Possibly you are correct. My kids are rather unusual, very independent. I believe it comes from being raised by a single parent, and grandparents. However, there are lots of things they disagree with me on. No matter how hard I try, I cannot convince them to sit through Wrath of Khan in its entirety. And believe you me, I've tried.

It's not nostalgia, either. It's a genuine like of the stuff you saw as a young adult. Even your one-off example of Aliens actually proves my point - I was young when that came out and I think it was awesome (saw it before I saw Alien, too). But I was old enough already to read reviews, and I distinctly remember the reviews of the day - some of them, at least - complaining that they'd taken the masterfully suspenseful Alien, done a lame sequel to it and filled it with action sequences so that you wouldn't notice what a bad movie it was. And who wrote those reviews? Old people that enjoyed Alien a whole lot when it came out.

Battle: Los Angeles is bad, of course. But then again, there's a shitload of bad movies from the late 70's and early 80's that you and I have already forgotten. A tangential point to my original is that every decade produces some great movies and a ton of bad ones, and the older you are, the more likely you are to pooh-pooh even the good movies from the current decade.

You know, the more I consider it, and consider all the post '00 films I've watched, the more I'm agreeing with you. It's easy to forget the old crappy movies when there's so many new crappy movies to bitch about, especially when todays crappy movies are generally just a rehash of stuff I saw years ago.

I still stand by my point that there is less character development in current films, though. There are numerous films from years gone by that, no matter how terrible I perceived them to be, still managed some semblance of character development. Today's films seem devoid of it, save a few rare films. Then again, my awareness may be limited. I'm a typical nerd with very few interests in genres outside the typical nerd domain, so this apparent lack may just be a condition of the films I tend to enjoy.

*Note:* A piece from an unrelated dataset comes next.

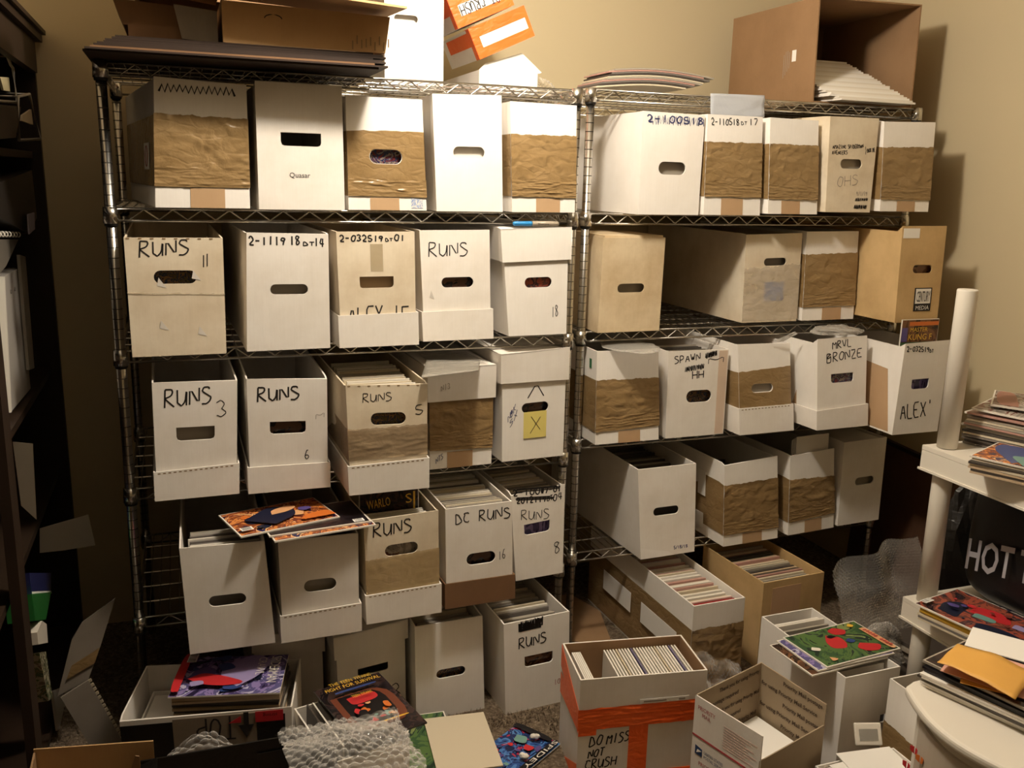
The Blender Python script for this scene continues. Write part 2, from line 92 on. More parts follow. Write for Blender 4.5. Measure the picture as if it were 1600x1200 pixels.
PT = {
 'paper_out': [(-0.265, 0.3, 0.5837), (-0.1356, 0.3, 0.6128), (-0.1237, 0.3, 0.5159), (-0.2075, 0.3, 0.51), (-0.2709, 0.3, 0.5098)],
 'board_white': [(-0.286, 0.15, 0.886), (-0.2399, 0.15, 0.8771), (-0.2479, 0.15, 0.6651), (-0.2813, 0.15, 0.7088)],
 'binder': [(-0.26, 0.1032, 1.3274), (-0.26, 0.3481, 1.3257), (-0.26, 0.3396, 0.9873), (-0.26, 0.0185, 1.001)],
 'binder_back': [(-0.25, 0.2997, 1.3646), (-0.25, 0.3946, 1.3512), (-0.25, 0.3706, 1.0394), (-0.25, 0.2796, 1.0526)],
 'wire_a': [(-0.213, 0.2471, 1.7693), (-0.213, 0.4618, 1.7911), (-0.213, 0.6077, 1.6759), (-0.213, 0.2024, 1.6608)],
 'wire_b': [(-0.245, 0.0214, 1.9068), (-0.245, 0.2742, 1.9137), (-0.245, 0.4095, 1.8595), (-0.245, 0.4389, 1.8558), (-0.245, 0.4626, 1.7676), (-0.245, 0.1833, 1.7526), (-0.245, -0.1415, 1.7339)],
 'wire_c': [(-0.255, 0.367, 1.9136), (-0.255, 0.5298, 1.8928), (-0.255, 0.4684, 1.8796)],
 'tray_dark': [(-0.262, 0.031, 1.7389), (-0.262, 0.6538, 1.7664), (-0.262, 0.5046, 1.6745), (-0.262, -0.0904, 1.6479)],
 'tray_paper': [(-0.222, 0.3747, 1.7301), (-0.222, 0.5452, 1.7548), (-0.222, 0.557, 1.7132), (-0.222, 0.3538, 1.7142)],
 'tray_paper2': [(-0.262, 0.3318, 1.8222), (-0.262, 0.4783, 1.8335), (-0.262, 0.4779, 1.7965), (-0.262, 0.3726, 1.7918)],
 'top_sheet': [(-0.242, 0.0822, 1.9096), (-0.242, 0.4985, 1.9554), (-0.242, 0.2536, 1.9113), (-0.242, -0.0129, 1.8752)],
 'spiral': [(-0.25, -0.1174, 1.4529), (-0.25, 0.3132, 1.4232), (-0.25, 0.3043, 1.4085), (-0.25, -0.1241, 1.4406)],
 'pad_flap': [(-0.255, -0.0214, 1.4277), (-0.255, 0.3366, 1.4029), (-0.255, 0.1133, 1.3535), (-0.255, -0.073, 1.3344)],
 'dark_item': [(-0.236, 0.0157, 1.5582), (-0.236, 0.5592, 1.5858), (-0.236, 0.5777, 1.4497), (-0.236, 0.3887, 1.4151), (-0.236, -0.0293, 1.4786)],
 'tag': [(-0.222, 0.3057, 1.4712), (-0.222, 0.4271, 1.4711), (-0.222, 0.4108, 1.4261), (-0.222, 0.2964, 1.4193)],
 'bag_green': [(-0.225, -0.1618, 0.5884), (-0.225, 0.1239, 0.4624), (-0.225, 0.001, 0.4408), (-0.225, -0.1547, 0.514)],
 'bag_blue': [(-0.228, -0.1497, 0.6384), (-0.228, 0.1749, 0.4971), (-0.228, 0.1434, 0.4519), (-0.228, -0.1436, 0.5804)],
 'white_low': [(-0.222, -0.1627, 0.4868), (-0.222, -0.0767, 0.4751), (-0.222, -0.0154, 0.4357), (-0.222, -0.0229, 0.3867), (-0.222, -0.1616, 0.4537)],
 'colour_low': [(-0.222, -0.164, 0.4326), (-0.222, -0.0642, 0.383), (-0.222, -0.0351, 0.2343), (-0.222, -0.0963, 0.2612)],
 'white_low2': [(-0.232, 0.0392, 0.2117), (-0.232, 0.1821, 0.1388), (-0.232, 0.3381, -0.045), (-0.232, 0.0601, 0.0779)],
 'stile': [(-0.212, -0.2898, 1.0795), (-0.212, -0.3327, 0.2837)],
 'fold_a': [(-0.1665, -0.02, 0.3836), (-0.1387, -0.02, 0.429), (-0.0543, -0.02, 0.4863), (-0.0991, -0.02, 0.3542), (-0.1351, -0.02, 0.2625), (-0.212, -0.02, 0.2273)],
 'fold_b': [(-0.1988, -0.06, 0.2447), (-0.1305, -0.06, 0.2825), (-0.0553, -0.06, 0.0735), (-0.141, -0.06, 0.0913)],
 'fold_tape': [(-0.1714, -0.024, 0.3124), (-0.1004, -0.024, 0.3528), (-0.1159, -0.024, 0.3104), (-0.1865, -0.024, 0.2739)],
}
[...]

I would also like to express my pleasure at how you treated my post as a respectful discussion, rather than just calling me names and whatnot. It's a rarity these days and I appreciate such adult discussion. That and being told I'm probably a good parent is nice. I get so little praise these days, I'll take it anywhere - even from strangers on the 'net. :)

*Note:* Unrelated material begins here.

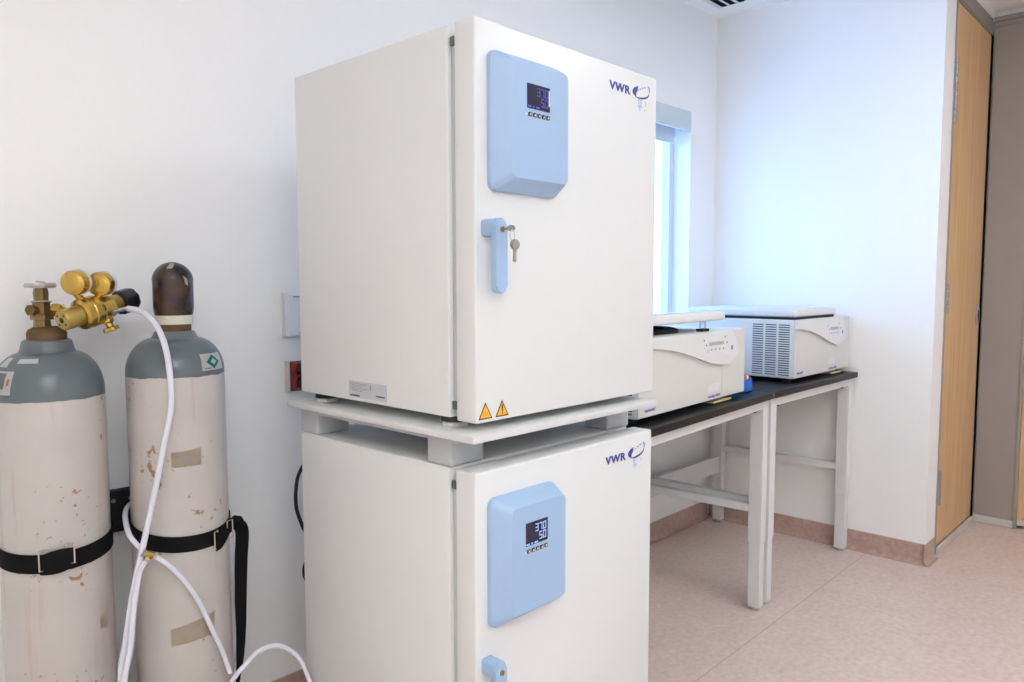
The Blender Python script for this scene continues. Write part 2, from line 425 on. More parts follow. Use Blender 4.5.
# window
bm = B(); fy0, fy1 = YB + .10, YB + .145
box(bm, (WX0, fy0, WZ0), (WX0 + .045, fy1, WZ1)); box(bm, (WX1 - .045, fy0, WZ0), (WX1, fy1, WZ1))
box(bm, (WX0 + .045, fy0, WZ0), (WX1 - .045, fy1, WZ0 + .045)); box(bm, (WX0 + .045, fy0, WZ1 - .045), (WX1 - .045, fy1, WZ1))
win = struct('window_1', bm, M['winframe'])
obj('pane', boxbm((WX0 + .043, YB + .118, WZ0 + .043), (WX1 - .043, YB + .124, WZ1 - .043)), M['glass'], win)
obj('sill', boxbm((WX0 - .01, YB - .025, WZ0 - .02), (WX1 + .0, YB + .10, WZ0 + .001), .003), M['trimwhite'], win)
t = thing('roller_blind', 'grey roller blind cassette rolled up at the top of the window', 'blind', (2.79, YB, 2.136))
obj('fascia', boxbm((WX0 + .003, YB - .004, 2.136), (WX1 - .003, YB + .012, 2.239), .002), M['blind'], t)
obj('roller', cyl(B(), (WX0 + .02, YB + .055, 2.19), (WX1 - .02, YB + .055, 2.19), .03), M['blindcloth'], t, True)
obj('cloth', boxbm((WX0 + .03, YB + .080, 2.09), (WX1 - .03, YB + .082, 2.195)), M['blindcloth'], t)
obj('bottom_bar', boxbm((WX0 + .03, YB + .076, 2.078), (WX1 - .03, YB + .086, 2.092), .002), M['winframe'], t)

# ceiling vent (slot diffuser near the corner)
t = thing('ceiling_vent', 'white slot ceiling diffuser with black slots near the corner', 'vent', (3.2, 1.90, ZC))
bm = B(); vx0, vx1 = 2.6, 3.735
vy = [2.003, 1.957, 1.905, 1.85, 1.80]
obj('frame', boxbm((vx0 - .02, 1.77, ZC - .004), (vx1 + .012, 2.03, ZC - .0005)), M['trimwhite'], t)
for y0 in vy[:-1]:
    obj('slot', boxbm((vx0, y0 - .034, ZC - .0055), (vx1, y0, ZC - .0035)), M['gapblack'], t)
    obj('blade', boxbm((vx0, y0 - .0475, ZC - .007), (vx1, y0 - .0345, ZC - .0035), .001), M['trimwhite'], t)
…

Comment Re:Kids (Score 1) 865

I would love to see something like "Game of Thrones" in a movie theatre setting. But I wouldn't want the kids there.

Why not just watch the television series then?

"A Song of Ice and Fire", as the series is called ("A Game of Thrones" was the title of the first book and the aforementioned television series) is just too big to fit into an hour and a half film. Even a trilogy wouldn't work, as there's more to the story than just the first novel.

Comment Re:Maybe the movies just aren't very good (Score 1) 865

My partner and I can canoodle without offending anyone else.

Why on earth would you want to be hugging your business partner? Could make for an awkward time at the office.

Deliberately being obtuse I know, I just find it curious that people feel the need to use gender neutral pronouns in an age where most people don't give two hoots who others shag.

I agree with you completely. Love who you love and all that. Unfortunately, there are still a lot of folks out there who aren't so open minded.